The character of international organization
Internationalism
In keeping with this emphasis upon the national values of member states, international organizations have generally functioned as loose associations, heavily dependent upon the voluntary acceptance by states of the obligations of membership, upon the development of consensus among governments as to programs and policies, and upon techniques of persuasion and political influence rather than command and coercion. In limited areas, international agencies have been endowed with legislative authority and enforcement procedures, but their capacity to function is based essentially upon processes of political accommodation. Usefulness to states, not power over states, is the secret of such strength as an international institution may acquire or possess.
The symbol of the dependence of international organization upon the will of states is theveto—the formally acknowledged competence of a state to frustrate majority decision and block action deemed incompatible with its interests. This constitutional capacity has been progressively relinquished by states, in favor of decision making by simpler or qualified majorities. In the United Nations, this trend has reached the point of confining the veto power to the Security Council, within which only the five major powers holding permanent seats are authorized to veto certain decisions of a nonprocedural character. Even this limited veto power has been eroded in practice, so that its negative effect upon majority will is seldom definitive. Despite this apparent diminution of the veto in international institutions, individual states—particularly the major powers—retain a basic capacity, grounded in political reality more than in constitutional documents, to inhibit the effective functioning of international agencies. If the concept of the veto is broadened beyond the negative vote to include all available manifestations of nonsupport and opposition, it becomes clear that all international agencies, regardless of their constitutional provisions, are ultimately dependent upon the capacity to promote substantial consensus among their members. Indeed, the veto rule is, in positive terms, the rule of unanimity; the latter suggests the fundamentally consensual character of international institutions.
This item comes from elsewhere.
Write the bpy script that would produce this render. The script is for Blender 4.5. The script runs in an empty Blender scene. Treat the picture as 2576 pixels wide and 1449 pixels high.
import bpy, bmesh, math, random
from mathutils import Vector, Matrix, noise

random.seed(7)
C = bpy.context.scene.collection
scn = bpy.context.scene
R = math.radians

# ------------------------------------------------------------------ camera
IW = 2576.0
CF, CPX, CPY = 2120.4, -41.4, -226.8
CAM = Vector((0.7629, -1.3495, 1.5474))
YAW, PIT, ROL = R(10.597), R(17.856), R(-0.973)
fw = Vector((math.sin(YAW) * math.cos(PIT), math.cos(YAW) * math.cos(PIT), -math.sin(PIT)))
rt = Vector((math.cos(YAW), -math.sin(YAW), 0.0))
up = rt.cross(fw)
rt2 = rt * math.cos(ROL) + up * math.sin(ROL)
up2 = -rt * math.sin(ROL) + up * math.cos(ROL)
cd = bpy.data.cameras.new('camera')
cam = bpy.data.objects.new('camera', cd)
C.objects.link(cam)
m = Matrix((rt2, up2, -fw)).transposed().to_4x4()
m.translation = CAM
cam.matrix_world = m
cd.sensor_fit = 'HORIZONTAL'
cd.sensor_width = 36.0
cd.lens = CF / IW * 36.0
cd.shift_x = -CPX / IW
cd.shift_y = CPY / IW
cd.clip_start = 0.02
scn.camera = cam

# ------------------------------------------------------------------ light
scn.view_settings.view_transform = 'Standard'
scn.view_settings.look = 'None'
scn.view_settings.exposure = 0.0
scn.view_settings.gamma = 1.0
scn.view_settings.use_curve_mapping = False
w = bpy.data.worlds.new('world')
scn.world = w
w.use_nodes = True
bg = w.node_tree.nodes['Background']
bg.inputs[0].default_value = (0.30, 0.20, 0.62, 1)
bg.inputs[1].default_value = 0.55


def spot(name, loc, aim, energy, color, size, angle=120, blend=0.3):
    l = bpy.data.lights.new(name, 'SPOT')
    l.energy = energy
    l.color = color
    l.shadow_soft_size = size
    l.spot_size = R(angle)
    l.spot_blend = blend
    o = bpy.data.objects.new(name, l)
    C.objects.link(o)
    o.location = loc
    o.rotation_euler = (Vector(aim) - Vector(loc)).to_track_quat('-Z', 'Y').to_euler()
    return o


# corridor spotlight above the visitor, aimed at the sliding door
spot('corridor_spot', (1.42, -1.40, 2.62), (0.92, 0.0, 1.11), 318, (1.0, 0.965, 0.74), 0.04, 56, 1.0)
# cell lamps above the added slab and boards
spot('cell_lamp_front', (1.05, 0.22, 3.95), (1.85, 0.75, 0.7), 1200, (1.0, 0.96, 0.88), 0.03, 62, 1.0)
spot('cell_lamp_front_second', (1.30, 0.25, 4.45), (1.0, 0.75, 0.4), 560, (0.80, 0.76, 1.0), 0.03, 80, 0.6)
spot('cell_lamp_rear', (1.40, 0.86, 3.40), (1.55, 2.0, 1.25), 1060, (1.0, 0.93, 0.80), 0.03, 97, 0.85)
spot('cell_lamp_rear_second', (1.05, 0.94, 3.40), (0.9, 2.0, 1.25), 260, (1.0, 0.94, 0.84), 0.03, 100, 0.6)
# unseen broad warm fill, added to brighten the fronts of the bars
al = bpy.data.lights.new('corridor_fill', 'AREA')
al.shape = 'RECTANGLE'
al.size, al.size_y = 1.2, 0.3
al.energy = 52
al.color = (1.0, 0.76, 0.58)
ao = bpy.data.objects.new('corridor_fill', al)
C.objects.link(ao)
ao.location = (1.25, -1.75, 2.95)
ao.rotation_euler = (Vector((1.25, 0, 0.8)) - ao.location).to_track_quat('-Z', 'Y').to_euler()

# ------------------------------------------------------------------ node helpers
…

While international organization has sometimes been criticized as involving too radical and idealistic a transformation of international relations, the tendency since World War II has been to compare it unfavorably with a hypothetical world government. Noting the limited capabilities of international agencies for controlling the behavior of states, advocates of world government have insisted that nothing short of the replacement of the multistate system by a global federation, involving the creation of a central institution endowed with authoritative and coercive powers comparable to those of national governments, will suffice to prevent catastrophic war. This point of view has gained widespread acceptance, with the result that the observation that “the United Nations is not, of course, a world government” has become a standard introduction to discussions of the inadequacy of international organization. Critical evaluation of international institutions has tended to measure them against the standard of governmental institutions and to attribute significant value to them only to the degree that they conform to that standard.